Sunday, May 23, 2004

Coming soon: Shibuya

We were walking through the empty space at MGM Grand at night, where the theme park used to be, and there were these huge boards announcing the shops to come. One said, "Coming soon: Shibuya."

There's an essay somewhere where Nietzsche says rather acerbically that Wagner's pathos topples taste. I think the sheer effrontery of Vegas topples taste. It's in the middle of a desert but there're fountains and lakes and canals and old-world European conservatories and soon there will be a Japanese garden the likes of which can only be found in Kyoto. First they have to build a mountain and then pipe in water for the streams and ponds and lakes and then bring in the trees and then they can sculpt the garden. In Singapore we just whinge about the weather being too hot and leave it at that; in Vegas they paint the ceiling has feathery white clouds and the blue fades quietly the dusk at the edges and the lighting is controlled to always simulate evening light (because they did studies which showed that that's when people shop the most, when they're all mellow and relaxed) and it's always 72 degrees F. As my colleague pointed out, Vegas works because Americans like to see things, but they don't like to leave their country. So they have the Eiffel Tower and Doge's Palace and the Colosseum and the Village and Shibuya brought to them, but all prettied up and air-conditioned. What complete lack of irony does it take to do such a thing, to say, well I'lll just create a scale model of the Eiffel Tower in the middle of my casino?

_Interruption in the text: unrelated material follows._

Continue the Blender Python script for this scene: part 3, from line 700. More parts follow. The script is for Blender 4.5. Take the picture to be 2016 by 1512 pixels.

We met Steve Wynn, who is the American dream personnifed. He came to the Strip some 40 years ago, at 24, as a blackjack dealer. In 1989 he built the first of the mega hotel/casino/entertainment complexes, the Mirage, which was at the time about $400 million more expensive than any other casino built so far. He designed the damn thing and put a volcanic island at the front and fish at the reception and white tigers along the corridor (the sign above says: Phones. Restrooms. White Tigers. Shops.) and it's actually all quite nice. He built Treasure Island and then the Bellagio, which is still the pinnacle of achievement for these mega-whatsits, and then sold the lot to MGM because now that he has completely transformed the Strip, he wants to do something different there. He came to the Strip at 24 as a blackjack dealer! I'm 24, and I'm never going to build a $600m casino, not even in 20 years' time. No formal training, but he designs his own buildings. All the other meetings with the operators were very corporate affairs, we met the Board, they presented themselves as a body corporate, but Steve Wynn just flung himself into the room with his dogs. Oh and his Chief Operating Officer, whose job apparently was to open the door for his dogs.

In MGM Grand there was a sign that said, "Video arcade: virtual reality". As opposed, I suppose, to the actual reality of the rest of the casino/hotel/complex? It's impossible not to admire the scale of what was done in Vegas, and impossible to accept it entirely; we're schooled in British irony, after all. I almost said, impossible to accept it without any saving grace of irony. I'm not yet willing to put away a strong sense of the ridiculous, but perhaps this is an inhibiting quality? Perhaps what it takes is a complete abandonment of - not taste, exactly - but any self-consciousness whatsoever?